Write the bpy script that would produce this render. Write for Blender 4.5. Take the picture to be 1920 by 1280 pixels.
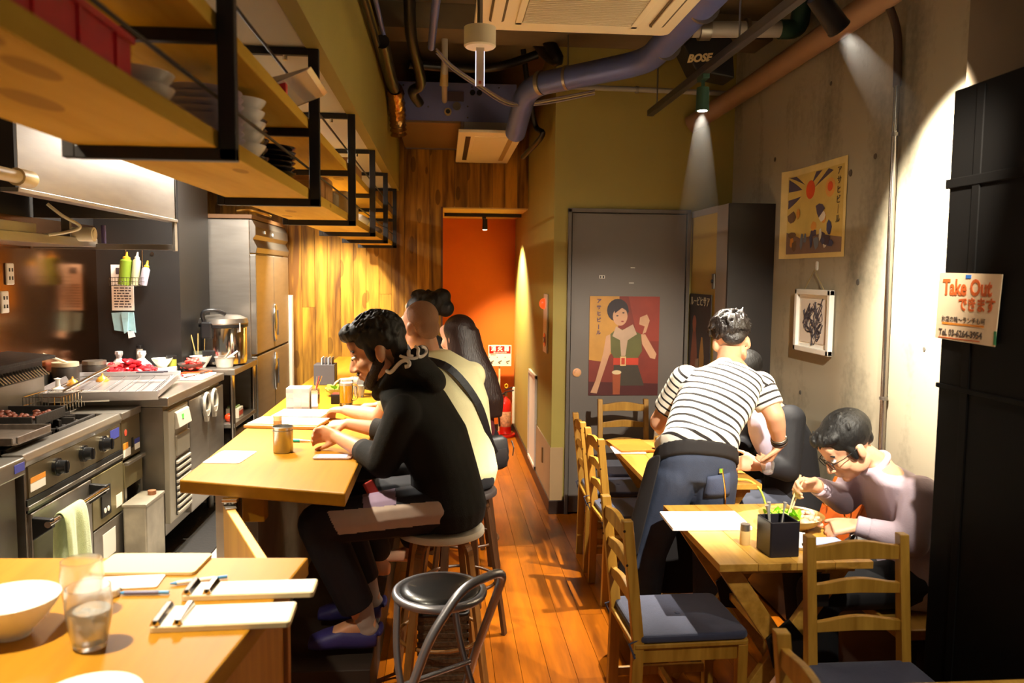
import bpy, bmesh, math, random
from mathutils import Vector, Matrix, Euler, Quaternion
R = math.radians
random.seed(7)
scene = bpy.context.scene
for o in list(bpy.data.objects):
    bpy.data.objects.remove(o, do_unlink=True)
COL = scene.collection

# ------------------------------------------------------------------ camera
cam_data = bpy.data.cameras.new('camera')
cam = bpy.data.objects.new('camera', cam_data)
COL.objects.link(cam)
cam_data.sensor_width = 36.0
cam_data.lens = 36.0 * 1500.0 / 1920.0
_yaw, _pitch, _roll = math.atan(128 / 1500.), math.atan(125 / 1500.), R(0.55)
_fw = Vector((math.sin(_yaw) * math.cos(_pitch), math.cos(_yaw) * math.cos(_pitch), -math.sin(_pitch)))
_rt = Vector((math.cos(_yaw), -math.sin(_yaw), 0))
_up = _rt.cross(_fw)
_r2 = _rt * math.cos(_roll) + _up * math.sin(_roll)
_u2 = -_rt * math.sin(_roll) + _up * math.cos(_roll)
_m = Matrix((_r2, _u2, -_fw)).transposed().to_4x4()
_m.translation = Vector((0, 0, 1.72))
cam.matrix_world = _m
cam_data.clip_start = 0.05
cam_data.dof.use_dof = True
cam_data.dof.focus_distance = 4.0
cam_data.dof.aperture_fstop = 3.4
scene.camera = cam

# ------------------------------------------------------------------ world, lights, exposure
world = bpy.data.worlds.new('world')
scene.world = world
world.use_nodes = True
world.node_tree.nodes['Background'].inputs[0].default_value = (1.0, 0.88, 0.66, 1)
world.node_tree.nodes['Background'].inputs[1].default_value = 0.19
scene.view_settings.view_transform = 'Standard'
scene.view_settings.look = 'None'
scene.view_settings.exposure = 0.0
scene.view_settings.gamma = 1.0
scene.view_settings.use_curve_mapping = False

def spot(name, loc, target, watts, cone, blend, col, radius=0.03):
    d = bpy.data.lights.new(name, 'SPOT')
    d.energy = watts; d.spot_size = R(cone); d.spot_blend = blend; d.color = col; d.shadow_soft_size = radius
    o = bpy.data.objects.new(name, d); COL.objects.link(o)
    o.location = loc
    o.rotation_euler = (Vector(target) - Vector(loc)).to_track_quat('-Z', 'Y').to_euler()
    return o

WARM = (1.0, 0.89, 0.66)
NEUT = (1.0, 0.91, 0.74)
# downlights in the kitchen ceiling, left of the hanging shelves
for i, (ly, w) in enumerate(((1.55, 230), (3.07, 240), (4.55, 370), (6.5, 400))):
    spot('kitchen_downlight', (-1.07, ly, 2.425), (-1.02, ly, 0) if ly < 6 else (-1.1, 7.3, 0.4), w, 92, 0.6, WARM, 0.035)
# fluorescent strip in the kitchen ceiling over the aisle
def strip(name, loc, sx, sy, watts, col):
    d = bpy.data.lights.new(name, 'AREA'); d.shape = 'RECTANGLE'; d.size = sx; d.size_y = sy; d.energy = watts; d.color = col
    o = bpy.data.objects.new(name, d); COL.objects.link(o); o.location = loc
    return o
strip('kitchen_strip', (-1.32, 4.75, 2.425), 0.10, 1.2, 105, (1.0, 0.94, 0.84))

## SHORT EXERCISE
Starting with the first line of the data above and ending with the line containing "COL = scene.collection", please restate every line exactly, leaving images out.

## WRITTEN ANSWER
Write the bpy script that would produce this render. Write for Blender 4.5. Take the picture to be 1920 by 1280 pixels.
import bpy, bmesh, math, random
from mathutils import Vector, Matrix, Euler, Quaternion
R = math.radians
random.seed(7)
scene = bpy.context.scene
for o in list(bpy.data.objects):
    bpy.data.objects.remove(o, do_unlink=True)
COL = scene.collection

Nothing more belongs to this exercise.